Pour cette nouvelle soirée du festival de Rocamadour, le cadre hors-norme de la Basilique St-Sauveur accueille un concert au titre intrigant lorsque l’on n’est pas latiniste distingué, et qui trouve son explication dans la dernière œuvre de ce programme nourri d’ambitieuses découvertes : Gloria Sveciae, c’est la Gloire de la Suède.* Cap au nord donc, mais pour une soirée qui alterne principalement latin et allemand. En effet, comme nous l’apprend la feuille de salle, à l’époque où « Louis XIV cherche à construire un goût français monolithique, le roi Gustav de Suède, pour sa part, aspire à la variété, la singularité, le cosmopolitisme. »
L’Ensemble Correspondances donne ici pour la première fois ce programme construit autour de compositeurs peu connus mais aux indéniables qualités musicales, saluées par une salle debout en fin de concert. Un enregistrement devrait paraître prochainement.
Dès « Herr, wenn ich dich nur habe » de David Pohle, Lucile Richardot offre avec générosité son alto somptueux, tout de soleil sombre à l’émission naturelle enrichie d’une impeccable diction qui ne se démentiront jamais tout au long de la soirée. L’osmose avec les instrumentistes est totale, la conduite de la ligne musicale, les attaques sont d’une grande souplesse. L’expressivité est bâtie de manière très progressive jusqu’au « Trotzdem » – repris en bis – à la déclamation pleine d’autorité. La chanteuse est également une excellente vocaliste comme le démontre l’ « Amen » brillant.
Une certaine théâtralité prévaut dans, « Ach, daß ich Wassers gnug hätte » de Johann Christoph Bach. Par contraste, il rend d’autant plus touchant l’intériorité de l’air en suédois dû à Franz Tunder « Ach Herre, lätt tina helga englar ».

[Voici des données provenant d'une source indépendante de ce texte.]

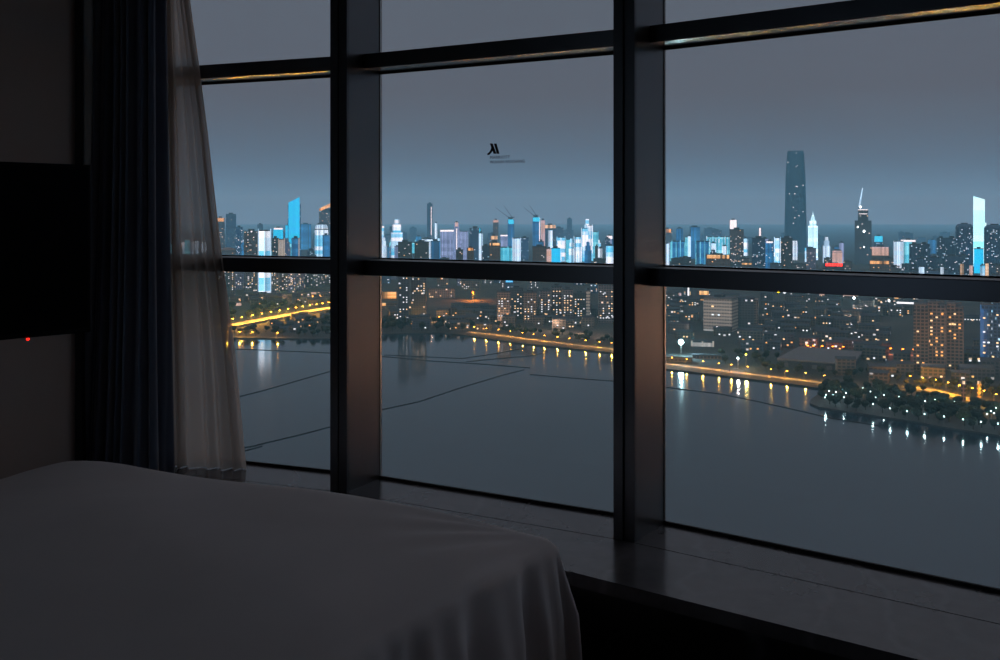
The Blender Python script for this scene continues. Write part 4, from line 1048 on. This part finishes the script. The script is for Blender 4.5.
T('mall', 'small bright white-green shopfront left of the orange billboard', 868, 880, 306, 1600, 'box', 'f_grey', cat='building', crown=('g_amber', 3.5, .2))
for xx, ww_, lb in ((963.5, 4, 'small warm-lit house left of the pair by the park road'), (979, 4, 'small warm-lit house right of the pair by the park road')):
    T('house', lb, xx-ww_/2, xx+ww_/2, 381, 800, 'box', 'f_brown', cat='house', depth=8, crown=('g_amber', 3., .3))

# low houses with a lit window or two
def houses(n, xr, yr, label, group, wn=(1, 4), hgt=(8, 15), wid=(14, 30), mats=('f_house', 'f_dark', 'f_house'), wm=None, seed=5):
    rn = random.Random(seed)
    for k in range(n*2):
        if k > n*1.6: break
        px, py = rn.uniform(*xr), rn.uniform(*yr)
        p = ground(px, py); w, d, h = rn.uniform(*wid), rn.uniform(9, 13), rn.uniform(*hgt); rz = -math.atan2(p.x, p.y)+rn.uniform(-.25, .25)
        O = obb(p, w+2, d+2, rz, 2)
        if not is_free(O) or any(hit_obb(O, Q) for Q in ROADS): continue
        book(O); r = empty('low_house', p, rz); tag(r, label, 'house', group)
        MB().box(-w/2, w/2, 0, d, 0, h).build('wall', M[rn.choice(mats)], r)
        MB().prism([(-w/2-.4, -.4), (w/2+.4, -.4), (w/2+.4, d/2), (-w/2-.4, d/2)], h, [h+.2, h+.2, h+2.4, h+2.4]).prism([(-w/2-.4, d/2), (w/2+.4, d/2), (w/2+.4, d+.4), (-w/2-.4, d+.4)], h, [h+2.4, h+2.4, h+.2, h+.2]).build('roof', M['darkcon'], r)
        lit_windows(r, w, h, rn.randint(*wn), .1, wm or ('g_win2', 'g_win', 'g_win2', 'g_win3'), size=(1.9, 1.5))
houses(70, (735, 885), (318, 352), 'low dark house with a lit window in the quarter behind the grey roofed hall', 'houses behind the grey roofed hall', seed=5)
houses(34, (664, 735), (300, 340), 'low house with lit windows around the gridded slab block', 'houses around the gridded slab block', wn=(2, 5), seed=6)
houses(30, (760, 915), (300, 318), 'low block with lit windows below the transom of the right pane', 'low blocks under the right transom', wn=(2, 5), seed=7)
houses(40, (840, 1010), (354, 384), 'low house between the avenue and the park', 'houses between avenue and park', wn=(0, 2), seed=8)
houses(60, (384, 612), (309, 331), 'low dark house with a lit window behind the shore road, middle pane', 'houses behind the middle shore road', wn=(1, 4), seed=9)
houses(30, (225, 330), (300, 306), 'low dark house at the edge of the causeway woods', 'houses by the causeway woods', wn=(1, 3), seed=10)
houses(18, (270, 330), (318, 333), 'small house with a lit window between causeway and lake', 'houses between causeway and lake', wn=(1, 2), hgt=(4, 7), wid=(8, 14), seed=12)

# ---- trees
def crown_mesh(seed, lobes=5):
    rn = random.Random(seed); bm = bmesh.new()
    for k in range(lobes):
        c = Vector((rn.uniform(-2.2, 2.2), rn.uniform(-2.2, 2.2), rn.uniform(4.5, 7.6))); r = rn.uniform(1.8, 2.9)
        res = bmesh.ops.create_icosphere(bm, subdivisions=3, radius=r, matrix=Matrix.Translation(c))
        for v in res['verts']:
            d = (v.co-c).normalized()
            v.co += d*(.35*math.sin(5*v.co.x+3*v.co.z+k)*math.cos(4*v.co.y)+rn.uniform(-.28, .28))
            v.co.z = c.z+(v.co.z-c.z)*.85
    me = bpy.data.meshes.new('crown'); bm.to_mesh(me); bm.free(); return me
def tree_proto(seed, mat):
    r = empty('tree')
    me = crown_mesh(seed); me.materials.append(M[mat]); o = bpy.data.objects.new('crown', me); C.objects.link(o); o.parent = r
    MB().tube((0, 0, 0), (.1, 0, 3.2), .38, 8, .26).tube((.1, 0, 3.0), (1.2, .4, 5.4), .2, 6, .1).tube((.1, 0, 3.0), (-1.1, -.3, 5.4), .2, 6, .1).build('trunk', M['bark'], r)
    return r
TP = [tree_proto(s, m) for s, m in ((1, 'leaf'), (2, 'leaf'), (3, 'leaf2'))]
used = [False]*3
def tree(p, s, label, group, k=None):
    k = random.randrange(3) if k is None else k
    if used[k]: o = copy_tree(TP[k])
    else: o = TP[k]; used[k] = True
    o.location = p; o.rotation_euler = (0, 0, random.uniform(0, 6.28)); o.scale = (s*random.uniform(.9, 1.25), s*random.uniform(.9, 1.25), s)
    tag(o, label, 'tree', group)
def inside(p, poly):
    r = False; j = len(poly)-1
    for i in range(len(poly)):
        a, b = poly[i], poly[j]
        if (a[1] > p[1]) != (b[1] > p[1]) and p[0] < (b[0]-a[0])*(p[1]-a[1])/(b[1]-a[1])+a[0]: r = not r
        j = i
    return r
def grove(n, poly, s, label, group, seed):
    rn = random.Random(seed); xs = [p[0] for p in poly]; ys = [p[1] for p in poly]; k = 0
    for _t in range(n*40):
        if k >= n: break
        p = (rn.uniform(min(xs), max(xs)), rn.uniform(min(ys), max(ys)))
        if inside(p, poly):
            q = ground(*p); sc = rn.uniform(*s); rr = 4.6*sc
            O = [(q.x-rr, q.y-rr), (q.x+rr, q.y-rr), (q.x+rr, q.y+rr), (q.x-rr, q.y+rr)]
            if any((q.x-a)**2+(q.y-b)**2 < (rr+c)**2*1.0 for a, b, c in TREES): continue
            if not is_free(O) or any(hit_obb(O, Q) for Q in ROADS): continue
            TREES.append((q.x, q.y, rr)); tree(q, sc, label, group); k += 1
grove(84, [(822, 402), (818, 394), (840, 388), (900, 396), (960, 405), (1005, 415), (1005, 434), (960, 428), (915, 420), (870, 413), (830, 406)], (.8, 1.4), 'dark tree in the lamplit lakeside park', 'park trees', 1)
grove(22, [(822, 404.5), (830, 407.5), (870, 413.5), (915, 419.5), (960, 427), (1005, 434), (1005, 430), (960, 424), (915, 417), (870, 411)], (.6, 1.0), 'dark tree on the very edge of the lakeside park', 'park edge trees', 2)
grove(30, [(905, 384), (935, 387), (965, 394), (1005, 405), (1005, 413), (965, 401.5), (935, 394), (905, 389)], (.55, .85), 'gold-lit tree along the park road', 'park road trees', 3)
grove(30, [(845, 372), (905, 376), (1005, 388), (1005, 402), (960, 392), (905, 383), (845, 381)], (.6, 1.0), 'dark tree between the shore road end and the park road', 'trees behind the park road', 4)
grove(36, [(215, 308), (335, 301), (335, 306), (215, 325)], (1.0, 1.5), 'dark tree in the wood above the causeway', 'trees above the causeway', 5)
grove(36, [(225, 334.5), (335, 315), (335, 337), (225, 336.6)], (.8, 1.3), 'dark tree between causeway and lake', 'trees below the causeway', 6)
grove(34, [(382, 321), (470, 324.5), (470, 331.5), (440, 331), (382, 332)], (.9, 1.4), 'dark tree on the shore left of the shore road', 'trees left of the shore road', 7)
grove(30, [(470, 324), (612, 340), (612, 346), (470, 330)], (.7, 1.1), 'dark tree behind the shore road, middle pane', 'trees behind the middle shore road', 8)
grove(22, [(720, 354), (790, 358), (850, 368), (850, 380), (720, 366)], (.7, 1.1), 'dark tree between the shore road and the grey roofed hall', 'trees by the grey roofed hall', 9)

def to_mesh(o):
    bpy.context.view_layer.update()
    me = bpy.data.meshes.new_from_object(o.evaluated_get(bpy.context.evaluated_depsgraph_get()))
    n = bpy.data.objects.new(o.name, me); C.objects.link(n); nm = o.name
    for k in o.keys(): n[k] = o[k]
    n.parent = o.parent; n.matrix_local = o.matrix_local
    bpy.data.objects.remove(o); n.name = nm
    return n
for o in [o for o in C.objects if o.type == 'FONT']: to_mesh(o)
# ---- floating booms on the lake
def boom(line, label, r=.42):
    P = [ground(px, py, ZW) for px, py in line]
    cu = bpy.data.curves.new('floating_boom', 'CURVE'); cu.dimensions = '3D'; cu.bevel_depth = r; cu.bevel_resolution = 2
    s = cu.splines.new('POLY'); s.points.add(len(P)-1)
    for i, p in enumerate(P): s.points[i].co = (p.x, p.y, p.z+.1, 1)
    o = bpy.data.objects.new('floating_boom', cu); C.objects.link(o); cu.materials.append(M['gasket'])
    to_mesh(tag(o, label, 'floating boom', 'booms on the lake'))
boom([(180, 398), (215, 398), (240, 396.5), (262, 391), (290, 383), (328, 372), (360, 363)], 'dark floating boom crossing the middle of the water in the first pane')
boom([(200, 452), (250, 447), (270, 442), (300, 435), (328, 427.5), (360, 419)], 'lowest floating boom rising to the first mullion')
boom([(236, 452), (246, 450.7), (262, 446.3)], 'short spur below the lowest floating boom')
boom([(180, 347), (260, 350), (330, 353), (372, 355.5), (430, 361), (480, 364), (530, 368)], 'straight floating boom below the far shore of the first and middle panes')
boom([(372, 412), (390, 408), (420, 401.5), (460, 388), (500, 376), (524, 369.8)], 'long floating boom rising across the middle pane')
boom([(384, 355.0), (430, 357), (462, 358.6), (500, 353), (520, 349)], 'upper floating boom near the middle shore', .36)
boom([(466, 361.8), (490, 359.4), (530, 356), (548, 352)], 'short floating boom between the two middle booms', .36)
boom([(530, 374.5), (570, 378), (612, 381), (664, 387), (720, 394), (760, 402), (800, 411), (830, 418), (880, 426)], 'floating boom running right behind the thick mullion to the park', .36)
boom([(731, 393), (745, 383), (760, 377)], 'short floating boom spur near the right shore', .3)

# ---- haze over the lake and city
t = NT('city haze')
v = t.n('ShaderNodeVolumeScatter'); v.inputs['Color'].default_value = (.30, .82, 1., 1); v.inputs['Density'].default_value = 1.6e-4; v.inputs['Anisotropy'].default_value = .2
t.l(v.outputs[0], t.out.inputs[1])
hz = MB().box(-15000, 15000, 9, 15500, ZW-1, ZW+430).build('haze', t.m); tag(hz, 'thin night haze over the lake and the city', 'haze', kind='stuff')

# ================================================================= LIGHT
w = bpy.data.worlds.new('night sky'); S.world = w; w.use_nodes = True
nt = w.node_tree; nt.nodes.clear()
tc = nt.nodes.new('ShaderNodeTexCoord'); sp = nt.nodes.new('ShaderNodeSeparateXYZ'); nt.links.new(tc.outputs['Generated'], sp.inputs[0])
rp = nt.nodes.new('ShaderNodeValToRGB'); e = rp.color_ramp.elements
stops = [(0., lin(98, 128, 160)), (.05, lin(90, 103, 124)), (.12, lin(91, 94, 107)), (.22, lin(91, 97, 109)), (.5, lin(132, 134, 142)), (1., lin(140, 140, 146))]
while len(e) < len(stops): e.new(.5)
for i, (p, c) in enumerate(stops): e[i].position = p; e[i].color = c
ns = nt.nodes.new('ShaderNodeTexNoise'); ns.inputs['Scale'].default_value = 2.2; ns.inputs['Detail'].default_value = 3; nt.links.new(tc.outputs['Generated'], ns.inputs['Vector'])
mr = nt.nodes.new('ShaderNodeMapRange'); mr.inputs['To Min'].default_value = .9; mr.inputs['To Max'].default_value = 1.1; nt.links.new(ns.outputs['Fac'], mr.inputs[0])
bg = nt.nodes.new('ShaderNodeBackground'); ou = nt.nodes.new('ShaderNodeOutputWorld')
nt.links.new(sp.outputs[2], rp.inputs[0]); nt.links.new(rp.outputs[0], bg.inputs[0]); nt.links.new(mr.outputs[0], bg.inputs[1]); nt.links.new(bg.outputs[0], ou.inputs[0])

# added wide bluish sun with no real source, lifting haze, lake and fronts
sl = bpy.data.lights.new('town_glow', 'SUN'); sl.energy = 1.0; sl.color = (.66, .84, 1.); sl.angle = 1.6
so = bpy.data.objects.new('town_glow', sl); C.objects.link(so); so.rotation_euler = Vector((.25, .8, -.62)).to_track_quat('-Z', 'Y').to_euler()
# added unseen area lamp, standing in for far-bank light thrown into the haze
al = bpy.data.lights.new('city_glow', 'AREA'); al.shape = 'RECTANGLE'; al.size = 14000; al.size_y = 11000; al.energy = 2.9e8; al.color = (.24, .66, 1.2)
ao = bpy.data.objects.new('city_glow', al); C.objects.link(ao); ao.location = (300, 8300, ZG+4); ao.rotation_euler = (PI, 0, 0)
def spot_light(name, energy, col, radius):
    l = bpy.data.lights.new(name, 'SPOT'); l.energy = energy; l.color = col[:3]; l.shadow_soft_size = radius; l.spot_size = 2.5; l.spot_blend = .3
    return l
# unseen warm spots added past the right edge to warm the mullion sides
for X, Y in [(640+150*i+110*j, 680+130*j) for j in range(5) for i in range(5)]:
    lo = bpy.data.objects.new('district_light', spot_light('district', 1.6e6, lin(255, 200, 158), 2)); C.objects.link(lo); lo.location = (X, Y, ZG+110)

# ================================================================= CAMERA
cam = bpy.data.cameras.new('camera'); co = bpy.data.objects.new('camera', cam); C.objects.link(co)
co.location = (0, 0, EYE); co.rotation_euler = (PI/2, 0, 0)
cam.sensor_width = 36; cam.lens = 36; cam.shift_y = (YH-330)/1000.; cam.clip_start = .05; cam.clip_end = 40000
S.camera = co
S.view_settings.view_transform = 'Standard'; S.view_settings.look = 'None'; S.view_settings.gamma = 1; S.view_settings.exposure = 0
S.view_settings.use_curve_mapping = False
cy = S.cycles
cy.max_bounces = 7; cy.diffuse_bounces = 3; cy.glossy_bounces = 4; cy.transparent_max_bounces = 24; cy.volume_bounces = 0
cy.sample_clamp_indirect = 4; cy.use_denoising = True; cy.blur_glossy = .3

Les deux morceaux bénéficient de passage instrumentaux merveilleusement interprétés tout comme « Ich will in Friede fahren » de Johann Krieger tout en retenue et élégance. La reprise aurait sans doute mérité plus de contraste mais les nuances, la limpidité du phrasé, régalent l’oreille.
« Klag gedicht » de Johann Fischer tisse la même veine délicate et intérieure où les entrées successives des instruments soutiennent le sentiments de mélismes bien conduits.
Ces airs soli alternent avec des morceaux rassemblant un effectif vocal plus conséquent : les sopranos Caroline Weynants et Marie Frédérique Girod au jolis timbres fruités entrelacent leurs voix en un jeu de réponse du trio à l’orchestre dans « O Jesu mi dulcissime » de Giuseppe Peranda.
Davy Cornillot et Sebastian Myrus les rejoignent pour un « Cogita, O homo » de Vincenzo Albrici au texte bien intelligible et surtout l’éclatant« Jubilate, Exultate » de Franz Tunder où éclate la joie de chanter.
*Cette pièce annoncée est finalement supprimée pour cette représentation.